200 miles of towns 2-3 miles apart with tope-enforced speed limits of 3mph. Six to ten topes per town, 1-4 salespeople per tope. It was quaint for about 15 minutes, but by hour two Interstate 70 sounded pretty good.

(Jill is proofreading this, and a spider walks down the wall toward her head. I tell her, she apologizes to him, and quickly dispatches him.)

That's probably enough complaining about the ride, it still beat working and stuff, sorry.

(I just looked over at Jill, who is sweating profusely while lying in bed (under our clothesline) at 10pm, and she had a bug strolling across her cheek. This is starting to look like a UNICEF commercial.)

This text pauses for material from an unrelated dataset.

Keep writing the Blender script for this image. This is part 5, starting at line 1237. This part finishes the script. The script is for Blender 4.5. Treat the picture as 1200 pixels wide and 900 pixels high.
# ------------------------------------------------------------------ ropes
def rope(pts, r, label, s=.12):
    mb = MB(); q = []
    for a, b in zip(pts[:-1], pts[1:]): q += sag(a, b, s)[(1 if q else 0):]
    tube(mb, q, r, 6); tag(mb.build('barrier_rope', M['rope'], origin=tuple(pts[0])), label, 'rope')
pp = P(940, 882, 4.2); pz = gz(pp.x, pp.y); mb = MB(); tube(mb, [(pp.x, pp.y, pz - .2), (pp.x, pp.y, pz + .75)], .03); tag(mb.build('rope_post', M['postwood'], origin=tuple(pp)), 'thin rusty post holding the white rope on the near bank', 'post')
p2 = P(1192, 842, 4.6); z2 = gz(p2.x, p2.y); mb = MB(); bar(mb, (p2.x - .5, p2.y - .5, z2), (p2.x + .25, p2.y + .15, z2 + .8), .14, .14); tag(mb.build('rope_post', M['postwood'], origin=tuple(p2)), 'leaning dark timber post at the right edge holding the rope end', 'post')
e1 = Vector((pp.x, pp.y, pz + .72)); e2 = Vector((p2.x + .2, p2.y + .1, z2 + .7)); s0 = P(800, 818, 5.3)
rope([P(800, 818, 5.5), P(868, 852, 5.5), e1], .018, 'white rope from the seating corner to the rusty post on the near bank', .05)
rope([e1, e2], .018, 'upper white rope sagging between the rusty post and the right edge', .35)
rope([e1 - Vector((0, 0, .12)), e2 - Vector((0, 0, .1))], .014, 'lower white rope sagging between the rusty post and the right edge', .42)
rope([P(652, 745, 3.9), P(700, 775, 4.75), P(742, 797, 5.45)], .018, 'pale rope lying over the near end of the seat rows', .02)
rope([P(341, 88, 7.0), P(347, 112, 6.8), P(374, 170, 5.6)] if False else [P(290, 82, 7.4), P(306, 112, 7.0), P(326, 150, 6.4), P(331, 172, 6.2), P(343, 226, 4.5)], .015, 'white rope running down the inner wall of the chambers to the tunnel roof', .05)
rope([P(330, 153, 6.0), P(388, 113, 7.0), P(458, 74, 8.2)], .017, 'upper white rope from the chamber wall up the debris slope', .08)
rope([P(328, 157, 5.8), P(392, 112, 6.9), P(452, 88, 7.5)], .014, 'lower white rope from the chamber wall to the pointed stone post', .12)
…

About an hour from Veracruz we were ridng along a great, winding road that followed the coastline, and there was an amazing beach about 100ft off of the road. We stopped to take pictures, and there was some sort of abandoned hotel between the road and the beach, so I decided to have a look around. It had been abandoned so long that only the concrete was left, and every empty shell of a room had a wonderful veiw of a completely empty beach.

View from the top of the abandoned hotel

This sort of property would be worth millions most places, and I really don't know why it was abandoned. While we were walking around taking pictures an old Ford truck came up the hill with steam rolling out from under the hood. It was loaded to the top with fresh mangos, and was barely able to make it up the hill. They parked next to us, popped the hood and started adding water to the radiator. Neither the driver or passenger seemed alarmed, they were actually chatting and seemed to be in good spirits, so I figure that this must be a normal part of the trip for them. While the engine was cooling off the driver brought us a fresh mango, and stood with us eating it and admiring the view for a minute. With a smile he was off, and so were we.